(Entries taken from a collection)
-----

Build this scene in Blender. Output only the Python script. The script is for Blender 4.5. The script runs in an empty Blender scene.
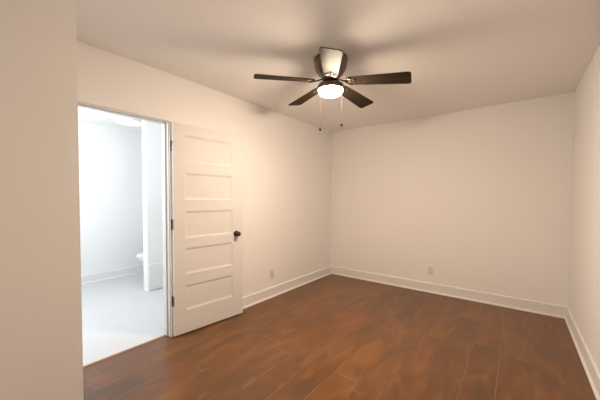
import bpy, bmesh, math, random
from mathutils import Vector, Matrix

SC = bpy.context.scene
COL = SC.collection

# ------------------------------------------------------------------ camera
YAW, PITCH, ROLL = -0.6596, -0.0286, 0.0028
F = Vector((math.sin(YAW) * math.cos(PITCH), math.cos(YAW) * math.cos(PITCH), math.sin(PITCH)))
R = Vector((math.cos(YAW), -math.sin(YAW), 0))
U = R.cross(F)
R2 = R * math.cos(ROLL) + U * math.sin(ROLL)
U2 = -R * math.sin(ROLL) + U * math.cos(ROLL)
cam_data = bpy.data.cameras.new('camera')
cam_data.sensor_width = 36
cam_data.lens = 280.31 * 36 / 600
cam_data.shift_y = 6.75 / 600
cam_data.clip_start = 0.02
cam = bpy.data.objects.new('camera', cam_data)
COL.objects.link(cam)
M = Matrix((R2, U2, -F)).transposed().to_4x4()
M.translation = Vector((2.5408, -4.1694, 1.2958))
cam.matrix_world = M
SC.camera = cam

# ------------------------------------------------------------------ world, exposure, light strengths
world = bpy.data.worlds.new('world')
SC.world = world
world.use_nodes = True
world.node_tree.nodes['Background'].inputs[0].default_value = (0.75, 0.85, 1, 1)
world.node_tree.nodes['Background'].inputs[1].default_value = 0.5
SC.view_settings.view_transform = 'Standard'
SC.view_settings.look = 'None'
SC.view_settings.gamma = 1
SC.view_settings.use_curve_mapping = False
SC.view_settings.exposure = 0.12
SC.cycles.sample_clamp_indirect = 8.0
FAN_LAMP = ((1.0, 0.78, 0.58), 338.0)        # the globe of the ceiling fan
BATH_LAMP = ((0.92, 0.96, 1.0), 0.9)        # the flush lamp of the bathroom
ba = bpy.data.lights.new('bathroom_light', 'POINT')      # added point light, out of view with no fixture, evens out the bathroom's brightness
ba.shadow_soft_size = 0.22
ba.color, ba.energy = (0.91, 0.96, 1.0), 49
bo = bpy.data.objects.new('bathroom_light', ba)
COL.objects.link(bo)
bo.location = (-1.18, -3.70, 1.85)

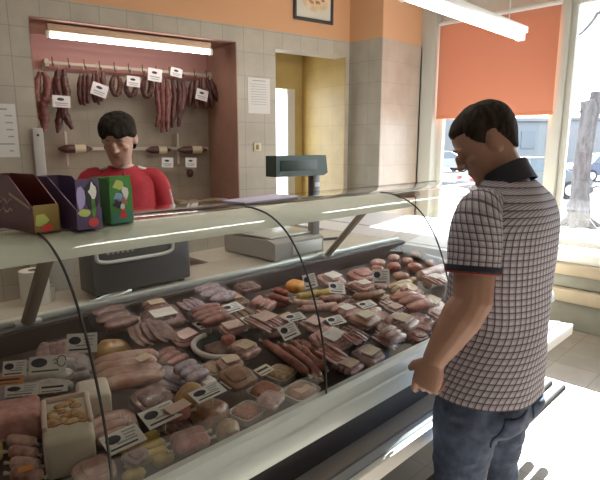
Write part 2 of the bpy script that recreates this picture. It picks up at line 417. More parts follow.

-----

• [What you should do]:
Copy, word for word, the entries above from the first line to the line that holds "COL = SC.collection". Drop the pictures.

• [Task solution]:
Build this scene in Blender. Output only the Python script. The script is for Blender 4.5. The script runs in an empty Blender scene.
import bpy, bmesh, math, random
from mathutils import Vector, Matrix

SC = bpy.context.scene
COL = SC.collection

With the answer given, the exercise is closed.